PHILADELPHIANS may be tempted to breathe a sign of relief to hear that the next likely jail-bound state legislator is not one of our own, but from the other side of the state.

Monday, less than a week after a judge sentenced Philadelphia state Rep. John Perzel to jail, a jury convicted Pittsburgh-area state Sen. Jane Orie of 14 counts related to her use of legislative staff to work on her campaigns. Among the counts are five felony charges. The jury acquitted Orie of the charges related to her office working on the campaign of her sister, state Supreme Court Justice Joan Orie Melvin. But Melvin still faces a grand jury investigation of her own, and a third Orie sister, Janine, faces charges related to campaign work for both her sisters.

(And while we Philadelphians pride ourselves on convoluted political and familial dynasties, consider the Orie case: Orie has contended that the investigation is a political vendetta originating with Allegheny County District Attorney Stephen Zappala, Jr., whose father was a former state Supreme Court justice, and whose brother, Gregory, co-owned detention centers that Luzerne County judges sent juveniles to in exchange for kickbacks in the "kids for cash" scandal- though Gregory Zappala was never named in any suit, and only his former partner faced charges.)

And we thought that squirmy feeling came only when contemplating the tangled branches of our own nest.
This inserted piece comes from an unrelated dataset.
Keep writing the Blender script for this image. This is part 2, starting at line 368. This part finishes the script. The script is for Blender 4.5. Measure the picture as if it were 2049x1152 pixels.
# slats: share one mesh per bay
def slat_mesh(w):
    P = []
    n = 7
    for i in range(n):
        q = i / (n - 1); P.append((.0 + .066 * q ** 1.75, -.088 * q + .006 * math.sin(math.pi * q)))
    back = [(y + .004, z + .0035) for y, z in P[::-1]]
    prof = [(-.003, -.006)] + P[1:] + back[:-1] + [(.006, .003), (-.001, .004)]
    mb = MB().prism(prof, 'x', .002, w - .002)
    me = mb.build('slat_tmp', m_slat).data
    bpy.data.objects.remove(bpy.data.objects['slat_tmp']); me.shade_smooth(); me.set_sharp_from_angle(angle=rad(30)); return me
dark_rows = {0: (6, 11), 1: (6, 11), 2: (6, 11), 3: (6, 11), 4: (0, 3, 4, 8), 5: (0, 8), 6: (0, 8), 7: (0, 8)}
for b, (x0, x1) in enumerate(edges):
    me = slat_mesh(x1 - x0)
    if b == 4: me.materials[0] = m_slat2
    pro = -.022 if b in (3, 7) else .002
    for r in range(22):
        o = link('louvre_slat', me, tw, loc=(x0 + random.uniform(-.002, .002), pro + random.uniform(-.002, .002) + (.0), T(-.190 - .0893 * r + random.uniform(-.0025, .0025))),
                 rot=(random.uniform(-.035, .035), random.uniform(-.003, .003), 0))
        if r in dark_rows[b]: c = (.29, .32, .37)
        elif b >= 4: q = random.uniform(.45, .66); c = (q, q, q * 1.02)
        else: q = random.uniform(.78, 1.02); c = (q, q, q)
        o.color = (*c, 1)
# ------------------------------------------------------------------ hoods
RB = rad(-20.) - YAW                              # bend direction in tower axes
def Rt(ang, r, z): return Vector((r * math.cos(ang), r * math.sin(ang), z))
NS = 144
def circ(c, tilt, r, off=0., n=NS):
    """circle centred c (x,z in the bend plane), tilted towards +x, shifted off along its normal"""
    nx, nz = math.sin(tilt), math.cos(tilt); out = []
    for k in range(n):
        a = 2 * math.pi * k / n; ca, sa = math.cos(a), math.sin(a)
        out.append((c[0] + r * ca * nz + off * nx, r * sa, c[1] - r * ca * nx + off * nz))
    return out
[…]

But the issue here is not self-satisfaction over western Pennsylvania lawmakers' wrongdoing; the issue is that a Supreme Court justice still sits on the bench under a cloud. We've come to expect clouds to hover over the state House and its campaign machinations, but the state's highest court is damaged by even the smallest cloud . . . and this one isn't small.

Justice Orie has recused herself from hearing criminal cases from Allegheny County, but that's not enough. She should step down or take a leave of absence while these matters are still pending. If she doesn't, Chief Justice Ron Castille should use his powers and move toward suspending her. The highest court in the state can't afford the kind of prolonged and spreading stain that compromises its perceived integrity.

Of course both Castille and the rest of us know that the courts are never quite clear of clouds as long as members of the bench have to enter the fray of politics, fundraising and campaigining to get their jobs.

Considering the Luzerne County case, and numerous cases of judicial misbehavior around the state, the movement to have judges appointed instead of elected keeps stacking up evidence that it's high time.

Just how many more examples of potentially corrupted judiciary do we need, exactly, to get that point across?